To do: Write out the data below in full. Keep it exact.

[BEGIN Dataset content]

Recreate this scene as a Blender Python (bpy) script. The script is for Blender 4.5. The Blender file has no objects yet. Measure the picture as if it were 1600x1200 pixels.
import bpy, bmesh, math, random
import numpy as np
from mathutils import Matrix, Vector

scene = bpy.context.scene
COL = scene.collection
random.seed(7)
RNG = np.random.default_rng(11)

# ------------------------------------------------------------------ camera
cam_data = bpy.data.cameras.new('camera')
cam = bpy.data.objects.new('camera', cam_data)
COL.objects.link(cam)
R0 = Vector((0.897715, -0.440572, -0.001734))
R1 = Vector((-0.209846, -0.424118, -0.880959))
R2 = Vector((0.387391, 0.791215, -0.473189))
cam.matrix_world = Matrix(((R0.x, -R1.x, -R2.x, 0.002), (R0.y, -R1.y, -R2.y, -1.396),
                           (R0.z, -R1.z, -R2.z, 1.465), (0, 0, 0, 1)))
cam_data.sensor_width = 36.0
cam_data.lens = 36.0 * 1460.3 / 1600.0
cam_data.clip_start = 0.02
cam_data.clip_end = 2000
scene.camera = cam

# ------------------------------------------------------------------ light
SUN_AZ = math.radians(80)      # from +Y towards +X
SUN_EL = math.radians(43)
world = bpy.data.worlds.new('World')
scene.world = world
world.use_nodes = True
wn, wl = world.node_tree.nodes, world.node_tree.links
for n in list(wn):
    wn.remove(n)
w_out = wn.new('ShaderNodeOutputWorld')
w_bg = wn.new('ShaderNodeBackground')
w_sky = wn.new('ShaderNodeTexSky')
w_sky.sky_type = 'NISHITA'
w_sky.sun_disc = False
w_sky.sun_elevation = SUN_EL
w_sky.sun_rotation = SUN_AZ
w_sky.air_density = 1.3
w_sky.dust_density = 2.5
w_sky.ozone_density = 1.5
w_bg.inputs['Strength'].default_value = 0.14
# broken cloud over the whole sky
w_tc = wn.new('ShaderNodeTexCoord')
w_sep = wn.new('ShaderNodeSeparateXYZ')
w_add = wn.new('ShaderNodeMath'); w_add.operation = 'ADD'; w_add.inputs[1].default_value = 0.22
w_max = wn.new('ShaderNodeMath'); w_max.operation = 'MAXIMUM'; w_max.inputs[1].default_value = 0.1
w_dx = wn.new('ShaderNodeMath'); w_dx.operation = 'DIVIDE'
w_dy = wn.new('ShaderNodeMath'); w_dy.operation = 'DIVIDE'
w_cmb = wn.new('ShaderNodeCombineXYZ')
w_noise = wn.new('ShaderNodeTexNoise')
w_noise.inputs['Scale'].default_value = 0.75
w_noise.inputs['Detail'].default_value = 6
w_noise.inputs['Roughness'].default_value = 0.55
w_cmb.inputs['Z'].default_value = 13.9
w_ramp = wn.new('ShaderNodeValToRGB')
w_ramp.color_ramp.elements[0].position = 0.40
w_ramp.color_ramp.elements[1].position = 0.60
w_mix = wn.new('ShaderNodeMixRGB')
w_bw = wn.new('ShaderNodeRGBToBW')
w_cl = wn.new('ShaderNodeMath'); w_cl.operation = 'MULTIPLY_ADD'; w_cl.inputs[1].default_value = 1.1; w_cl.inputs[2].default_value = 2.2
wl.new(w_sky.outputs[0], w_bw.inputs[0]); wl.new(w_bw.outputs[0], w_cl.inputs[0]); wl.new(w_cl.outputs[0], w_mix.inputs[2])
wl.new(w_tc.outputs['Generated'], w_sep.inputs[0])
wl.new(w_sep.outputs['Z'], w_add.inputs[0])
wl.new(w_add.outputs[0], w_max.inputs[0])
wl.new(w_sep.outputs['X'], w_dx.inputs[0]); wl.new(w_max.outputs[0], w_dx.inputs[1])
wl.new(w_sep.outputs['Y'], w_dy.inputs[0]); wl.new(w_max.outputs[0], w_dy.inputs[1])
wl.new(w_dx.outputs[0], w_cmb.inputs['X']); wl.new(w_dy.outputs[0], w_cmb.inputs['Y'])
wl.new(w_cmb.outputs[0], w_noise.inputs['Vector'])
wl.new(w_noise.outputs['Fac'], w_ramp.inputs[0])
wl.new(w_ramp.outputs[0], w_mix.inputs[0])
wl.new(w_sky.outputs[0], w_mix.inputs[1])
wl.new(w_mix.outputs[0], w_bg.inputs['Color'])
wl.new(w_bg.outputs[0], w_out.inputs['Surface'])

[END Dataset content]

Exercise result:
Recreate this scene as a Blender Python (bpy) script. The script is for Blender 4.5. The Blender file has no objects yet. Measure the picture as if it were 1600x1200 pixels.
import bpy, bmesh, math, random
import numpy as np
from mathutils import Matrix, Vector

scene = bpy.context.scene
COL = scene.collection
random.seed(7)
RNG = np.random.default_rng(11)

# ------------------------------------------------------------------ camera
cam_data = bpy.data.cameras.new('camera')
cam = bpy.data.objects.new('camera', cam_data)
COL.objects.link(cam)
R0 = Vector((0.897715, -0.440572, -0.001734))
R1 = Vector((-0.209846, -0.424118, -0.880959))
R2 = Vector((0.387391, 0.791215, -0.473189))
cam.matrix_world = Matrix(((R0.x, -R1.x, -R2.x, 0.002), (R0.y, -R1.y, -R2.y, -1.396),
                           (R0.z, -R1.z, -R2.z, 1.465), (0, 0, 0, 1)))
cam_data.sensor_width = 36.0
cam_data.lens = 36.0 * 1460.3 / 1600.0
cam_data.clip_start = 0.02
cam_data.clip_end = 2000
scene.camera = cam

# ------------------------------------------------------------------ light
SUN_AZ = math.radians(80)      # from +Y towards +X
SUN_EL = math.radians(43)
world = bpy.data.worlds.new('World')
scene.world = world
world.use_nodes = True
wn, wl = world.node_tree.nodes, world.node_tree.links
for n in list(wn):
    wn.remove(n)
w_out = wn.new('ShaderNodeOutputWorld')
w_bg = wn.new('ShaderNodeBackground')
w_sky = wn.new('ShaderNodeTexSky')
w_sky.sky_type = 'NISHITA'
w_sky.sun_disc = False
w_sky.sun_elevation = SUN_EL
w_sky.sun_rotation = SUN_AZ
w_sky.air_density = 1.3
w_sky.dust_density = 2.5
w_sky.ozone_density = 1.5
w_bg.inputs['Strength'].default_value = 0.14
# broken cloud over the whole sky
w_tc = wn.new('ShaderNodeTexCoord')
w_sep = wn.new('ShaderNodeSeparateXYZ')
w_add = wn.new('ShaderNodeMath'); w_add.operation = 'ADD'; w_add.inputs[1].default_value = 0.22
w_max = wn.new('ShaderNodeMath'); w_max.operation = 'MAXIMUM'; w_max.inputs[1].default_value = 0.1
w_dx = wn.new('ShaderNodeMath'); w_dx.operation = 'DIVIDE'
w_dy = wn.new('ShaderNodeMath'); w_dy.operation = 'DIVIDE'
w_cmb = wn.new('ShaderNodeCombineXYZ')
w_noise = wn.new('ShaderNodeTexNoise')
w_noise.inputs['Scale'].default_value = 0.75
w_noise.inputs['Detail'].default_value = 6
w_noise.inputs['Roughness'].default_value = 0.55
w_cmb.inputs['Z'].default_value = 13.9
w_ramp = wn.new('ShaderNodeValToRGB')
w_ramp.color_ramp.elements[0].position = 0.40
w_ramp.color_ramp.elements[1].position = 0.60
w_mix = wn.new('ShaderNodeMixRGB')
w_bw = wn.new('ShaderNodeRGBToBW')
w_cl = wn.new('ShaderNodeMath'); w_cl.operation = 'MULTIPLY_ADD'; w_cl.inputs[1].default_value = 1.1; w_cl.inputs[2].default_value = 2.2
wl.new(w_sky.outputs[0], w_bw.inputs[0]); wl.new(w_bw.outputs[0], w_cl.inputs[0]); wl.new(w_cl.outputs[0], w_mix.inputs[2])
wl.new(w_tc.outputs['Generated'], w_sep.inputs[0])
wl.new(w_sep.outputs['Z'], w_add.inputs[0])
wl.new(w_add.outputs[0], w_max.inputs[0])
wl.new(w_sep.outputs['X'], w_dx.inputs[0]); wl.new(w_max.outputs[0], w_dx.inputs[1])
wl.new(w_sep.outputs['Y'], w_dy.inputs[0]); wl.new(w_max.outputs[0], w_dy.inputs[1])
wl.new(w_dx.outputs[0], w_cmb.inputs['X']); wl.new(w_dy.outputs[0], w_cmb.inputs['Y'])
wl.new(w_cmb.outputs[0], w_noise.inputs['Vector'])
wl.new(w_noise.outputs['Fac'], w_ramp.inputs[0])
wl.new(w_ramp.outputs[0], w_mix.inputs[0])
wl.new(w_sky.outputs[0], w_mix.inputs[1])
wl.new(w_mix.outputs[0], w_bg.inputs['Color'])
wl.new(w_bg.outputs[0], w_out.inputs['Surface'])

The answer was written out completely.